This research aims to unravel the micro-mechanisms that underpin the macro-level correlations between cultural tolerance and collective innovation. Our study centers on the micro-mechanisms of indirect minority influence among workers with diverse domain expertise. We posit that influence stemming from minorities who have different domain expertise in workers’ collaboration networks can be a pivotal driver for organizational innovation in changing market environments, and cultural tolerance is critical for such minority-induced social innovation.
Our systematic simulation experiment identified the sweet spot of tolerance and consistency that produced robustly faster adaptation speed in response to abrupt market shifts. Organizational culture characterized by a medium level of tolerance (t = 0.6) and a small consistency (κ = 0.05) facilitated rapid adaptation to new market needs. It should be emphasized that this level of tolerance corresponds to interacting in a balanced way with people with similar domain expertise and those with differing domain expertise, with slightly more interaction outside of one’s group than within it. This finding provides evidence that indirect minority influence can be a micro-mechanism underlying the link between cultural tolerance and innovation. Intriguingly, our simulation experiment also revealed that a decrease in tolerance from 0.6 to 0 necessitates an increase in the level of consistency (from 0.05 to 1) to optimize the adaptation speed. This implies that organizations with a tight culture might need to go further and increase cross-domain consistency – in other words, further tighten across domains – to ensure faster adaptation in the face of market shifts.
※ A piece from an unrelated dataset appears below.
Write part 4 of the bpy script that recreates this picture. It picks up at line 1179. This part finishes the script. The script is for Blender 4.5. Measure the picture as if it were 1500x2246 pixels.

This study explains the conflicting evidences on the relation between cultural tightness and/or looseness and innovation. Our finding explains how cultural looseness is generally associated with innovation in cross-cultural data (Deckert and Shomaker, 2022) as well as data within loose culture (Jackson et al., 2019). Our finding also explains Chua et al.’s (2019) seemingly contrary evidence that across 31 provinces in China, provinces with tight cultures exhibit higher rates of incremental innovation. Also, high cross-domain consistency prevents the emergence of radically innovative domains, which explains why provinces with tight cultures exhibit lower rates of radical innovation in the same paper.